Melchor Licoben was appointed on Tuesday by the five-man interim board of the Benguet Electric Cooperative (Beneco) as the new manager, after the NEA board of administrators reported on Monday that he was the most viable candidate among several aspirants it screened for the position. The identities of Licoben’s rivals to the post were not named.
Licoben was forced to slide down to his current position as assistant manager after he was removed as manager and replaced by a former Malacañang official, triggering a protest among employees that led to a short-lived forcible takeover by NEA of Beneco’s facilities in October 2021.
On Tuesday, Licoben signed a one-year performance management contract as Beneco’s general manager, after the interim board was informed about the screening results by NEA Administrator Antonio Mariano Almeda, according to Beneco lawyer Delmar Cariño on Tuesday night.
Cariño had been serving as acting manager until Licoben’s reappointment.
Licoben’s appointment paves the way for the election of a new Beneco board of directors, which was delayed after Almeda, an appointee of President Marcos, ended the regulator’s very public conflict with the utility.
Dispute
In 2021, Beneco employees, the utility’s member-consumer-owners (MCOs), local leaders and majority of Beneco’s previous board of directors actively resisted NEA’s designation of a former Malacañang official as their new manager. NEA was then governed by Emmanuel Juaneza.

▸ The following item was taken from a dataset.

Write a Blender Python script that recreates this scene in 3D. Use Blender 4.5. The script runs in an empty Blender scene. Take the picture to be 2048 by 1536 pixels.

They also rallied behind Licoben, who succeeded the late manager Gerardo Versoza Jr., and questioned before various courts the eligibility of NEA’s choice, former Communications Assistant Secretary Maria Ana Paz Rafael.
Employees barricaded the Beneco headquarters to prevent Rafael from replacing Licoben.

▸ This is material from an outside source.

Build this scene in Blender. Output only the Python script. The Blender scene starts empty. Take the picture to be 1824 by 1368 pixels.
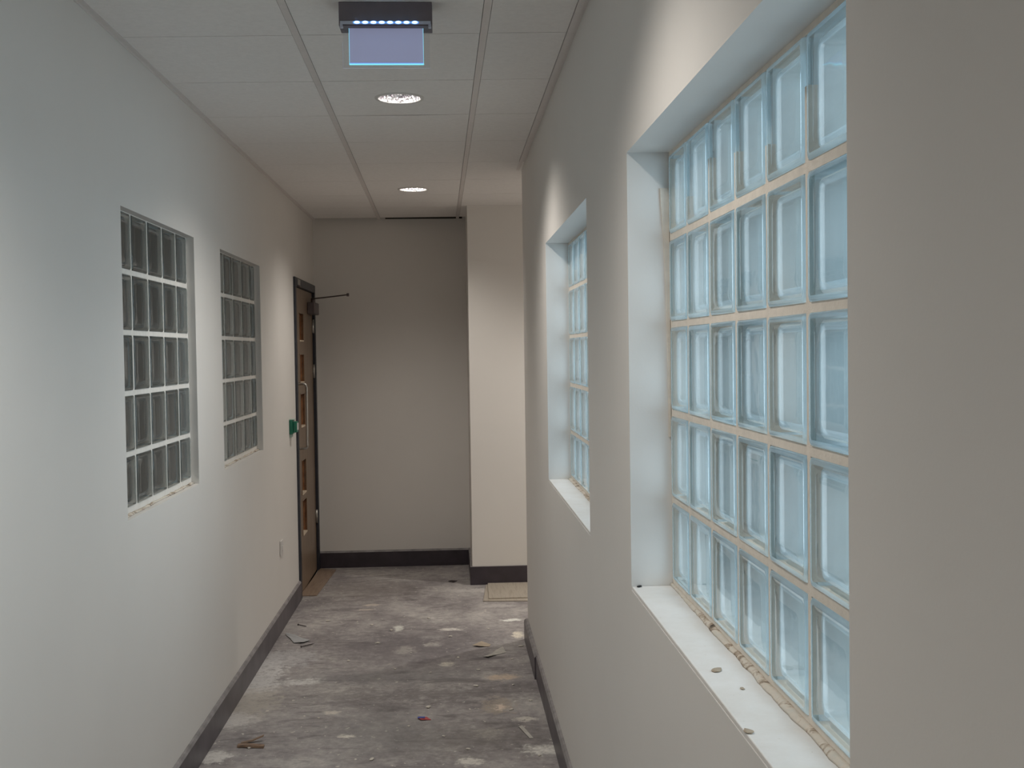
import bpy, math, random
from mathutils import Vector, Matrix

random.seed(7)
SC = bpy.context.scene
COL = SC.collection

# ------------------------------------------------------------------ camera
F_PX, YAW, PITCH, ROLL, CAM_Z = 2008.1, .055, .0301, .0143, 1.605


def view_axis(u, v):
    c, s = math.cos(ROLL), math.sin(ROLL)
    u, v = c * u - s * v, s * u + c * v
    X, U, Fw = u, -v, 1.0
    c, s = math.cos(PITCH), math.sin(PITCH)
    Y, Z = c * Fw + s * U, -s * Fw + c * U
    c, s = math.cos(YAW), math.sin(YAW)
    return Vector((c * X + s * Y, -s * X + c * Y, Z))


fwd = view_axis(0, 0)
right = view_axis(1, 0) - fwd
up = fwd - view_axis(0, 1)
cam_data = bpy.data.cameras.new('camera')
cam_data.sensor_width = 36
cam_data.lens = F_PX * 36 / 1824
cam_data.clip_start = .01
cam = bpy.data.objects.new('camera', cam_data)
COL.objects.link(cam)
m = Matrix((right, up, -fwd)).transposed().to_4x4()
m.translation = (0, 0, CAM_Z)
cam.matrix_world = m
SC.camera = cam

# ------------------------------------------------------------------ world, daylight, exposure
world = bpy.data.worlds.new('world')
SC.world = world
world.use_nodes = True
bg = world.node_tree.nodes['Background']
bg.inputs['Color'].default_value = (.62, .78, .92, 1)
bg.inputs['Strength'].default_value = .9


def area(name, loc, rot, sx, sy, power, col):
    d = bpy.data.lights.new(name, 'AREA')
    d.shape = 'RECTANGLE'
    d.size, d.size_y, d.energy, d.color = sx, sy, power, col
    o = bpy.data.objects.new(name, d)
    o.location, o.rotation_euler = loc, rot
    COL.objects.link(o)
    return o


# open daylight standing a couple of metres outside the glass-block windows
area('daylight', (2.4, 2.4, 2.3), (0, math.radians(90), 0), 3.6, 7.0, 262, (.84, .92, 1.0))

SC.view_settings.view_transform = 'Standard'
SC.view_settings.look = 'None'
SC.view_settings.gamma = 1
SC.view_settings.use_curve_mapping = False
SC.view_settings.exposure = 0.0
SC.cycles.use_denoising = True
SC.cycles.max_bounces = 12
SC.cycles.diffuse_bounces = 6
SC.cycles.transparent_max_bounces = 24
SC.cycles.sample_clamp_indirect = 4
SC.cycles.caustics_reflective = False
SC.cycles.caustics_refractive = False

LAMP_POWERS = (42, 50, 56, 48, 108)
LAMP_COL = (1.0, .94, .87)


# ------------------------------------------------------------------ material helpers
def mat(name):
    mt = bpy.data.materials.new(name)
    mt.use_nodes = True
    nt = mt.node_tree
    b = nt.nodes['Principled BSDF']
    return mt, nt, b


def node(nt, kind, **kw):
    n = nt.nodes.new(kind)
    for k, v in kw.items():
        setattr(n, k, v)
    return n


def noise(nt, scale, detail=4, rough=.55, dist=0.0, vec=None):
    n = node(nt, 'ShaderNodeTexNoise')
    n.inputs['Scale'].default_value = scale
    n.inputs['Detail'].default_value = detail
    n.inputs['Roughness'].default_value = rough
    n.inputs['Distortion'].default_value = dist
    if vec is None:
        tc = node(nt, 'ShaderNodeTexCoord')
        vec = tc.outputs['Object']
    nt.links.new(vec, n.inputs['Vector'])
    return n.outputs['Fac']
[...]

The leadership dispute came to a head on Oct. 18, 2021, when armed policemen were deputized by the NEA board to raid and take over the Beneco building in Baguio City at dawn.

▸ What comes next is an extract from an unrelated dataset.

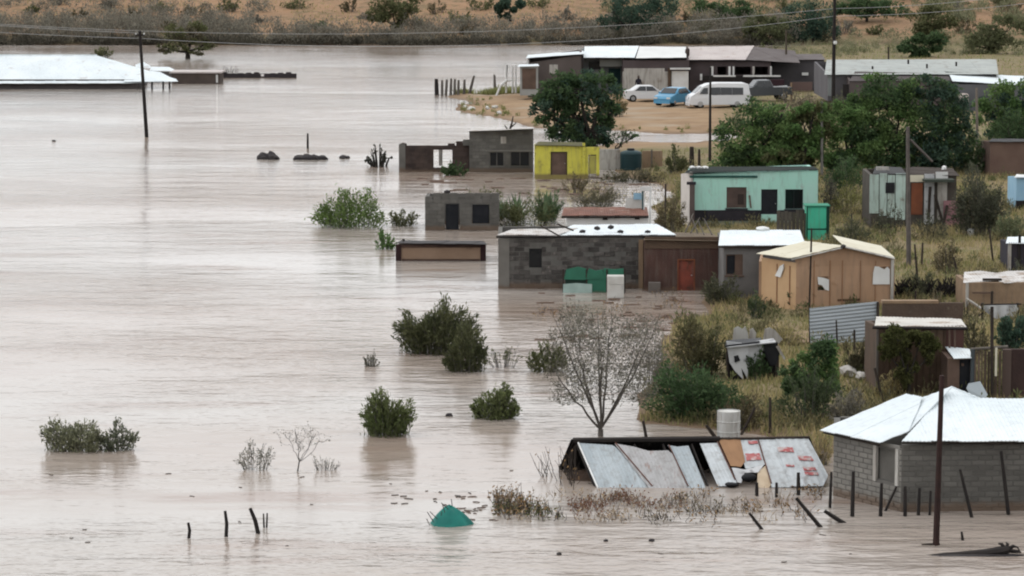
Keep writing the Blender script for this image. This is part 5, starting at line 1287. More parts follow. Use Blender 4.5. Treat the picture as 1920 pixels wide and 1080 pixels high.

Amidst widespread condemnation from senators, congressmen, and then Vice President Leni Robredo, the MCOs took back the Beneco headquarters three days later.
Rafael proceeded to operate as manager at a separate location and hired her own staff, using Beneco funds she was permitted to access. But she was officially sacked by Almeda in January this year for failing a performance audit.
Performance downgrade
Rafael was also blamed for Beneco’s performance downgrading from a Triple A rank to C, during the period when Beneco could not access its operating funds from banks that recognized Rafael as the utility’s manager.
Various banks were sued by Beneco for allowing “unauthorized” personnel to withdraw millions of pesos from these accounts.
Two of the five lawsuits are still pending while cases asking the courts to determine who had rights to Beneco’s accounts have been dismissed, said Cariño.
A separate complaint filed by the previous Beneco board against Juaneza and the NEA board before the Office of the Ombudsman has not yet been resolved, Cariño added.
It was not clear how Licoben’s appointment would affect a lawsuit against NEA, which he filed with the Court of Appeals.